In 2011, his made-for-TV drama "Homevideo", which depicts a haunting case of school bullying, got rave reviews and won the German Television Award for Best Feature, the Grimme Award and the Golden Rose at the Rose d'Or Festival in Montreux.
Two years later, Kilian Riedhof presented his first theatrical release as director: "Sein letztes Rennen" stars Dieter Hallervorden as a pensioner and former Olympic Gold Medal winner, who wants to complete one more marathon. The film received very good reviews, Hallervorden won the German Film Award for his performance.

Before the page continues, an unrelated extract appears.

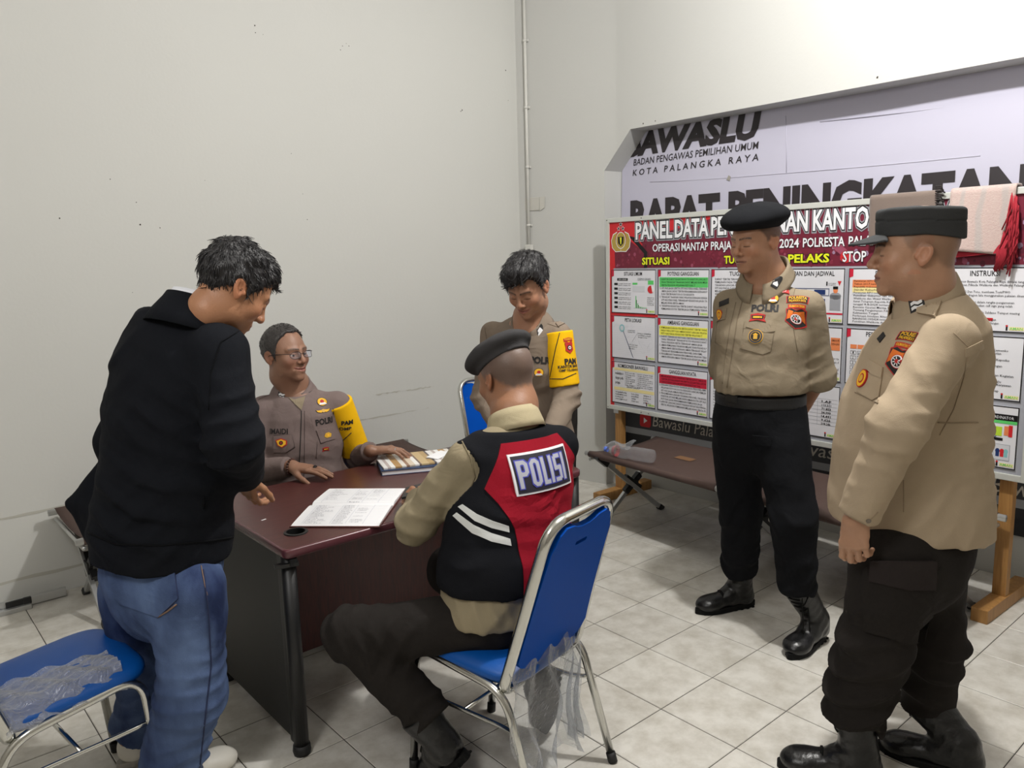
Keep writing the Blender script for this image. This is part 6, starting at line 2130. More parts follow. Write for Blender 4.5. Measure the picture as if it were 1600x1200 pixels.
def chevrons(su, px, py, parent, base, n=2, sc=1.0, m2=None, **k):
    b = Badge(su, px, py, **k)
    if b.fr is None: return
    b.poly([(-0.016 * sc, -0.032 * sc), (0.016 * sc, -0.032 * sc), (0.016 * sc, 0.022 * sc), (0.010 * sc, 0.032 * sc), (-0.010 * sc, 0.032 * sc), (-0.016 * sc, 0.022 * sc)], M_thread_k)
    for q in range(n):
        y = -0.018 * sc + q * 0.016 * sc
        b.poly([(-0.012 * sc, y - 0.004 * sc), (0, y + 0.009 * sc), (0.012 * sc, y - 0.004 * sc), (0.012 * sc, y + 0.006 * sc), (0, y + 0.019 * sc), (-0.012 * sc, y + 0.006 * sc)], M_thread_w, lift=b.lift0 + 0.0018)
    b.build('rank_tab', parent, base)
def waves(su, px, py, parent, base, sc=1.0, **k):
    b = Badge(su, px, py, **k)
    if b.fr is None: return
    b.poly(rect(-0.021 * sc, 0.021 * sc, -0.020 * sc, 0.020 * sc), M_thread_k)
    for q in (-0.008, 0.006):
        b.poly([(-0.016 * sc, (q - 0.005) * sc), (-0.006 * sc, (q - 0.001) * sc), (0.004 * sc, (q - 0.005) * sc), (0.016 * sc, (q - 0.001) * sc), (0.016 * sc, (q + 0.008) * sc), (0.004 * sc, (q + 0.004) * sc), (-0.006 * sc, (q + 0.008) * sc), (-0.016 * sc, (q + 0.004) * sc)], M_thread_w, lift=b.lift0 + 0.0018)
    b.build('rank_tab', parent, base)
def word(su, px, py, parent, base, t, w, hh, m=None, bold=0.03, name='stitched_word', back=None, **k):
    b = Badge(su, px, py, **k)
    if back is not None: b.poly(rect(-w / 2 - 0.006, w / 2 + 0.006, -hh / 2 - 0.005, hh / 2 + 0.005), back)
    b.text(t, -w / 2, w / 2, -hh / 2, hh / 2, m or M_thread_k, bold=bold)
    return b.build(name, parent, base)
def button(su, px, py, parent, base, r=0.0055, m=None):
    h = su.pick(px, py)
    if h is None: return
    MB().lathe([(r, -0.001), (r, 0.002), (r * 0.75, 0.003), (r * 0.6, 0.0024)], 12, 0, h[0], h[1]).build('button', m or M_button, parent, base=base)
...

Riedhof's two-part political thriller "Der Fall Barschel" (TV, 2015), a partly fictionalized treatment of the circumstances surrounding the death of CDU politician Uwe Barschel, was also highly praised by critics. At the Munich Film Festival, it received the Bernd Burgemeister Television Award.
In the two-part "Gladbeck" (TV, 2018), Riedhof reconstructed the infamous Gladbeck hostage situation in 1988, once again garnering excellent reviews as well as several awards, including the Bavarian Television Award for Best Screenplay and the German Television Award for Best Multi-part.
Once again based on a real story, Kilian Riedhof's next feature film: the Belgian-French-German co-production "Meinen Hass bekommt ihr nicht" (2022) tells the story of Antoine Leiris, whose wife was murdered in the terrorist attack at the Bataclan music club in Paris in 2015.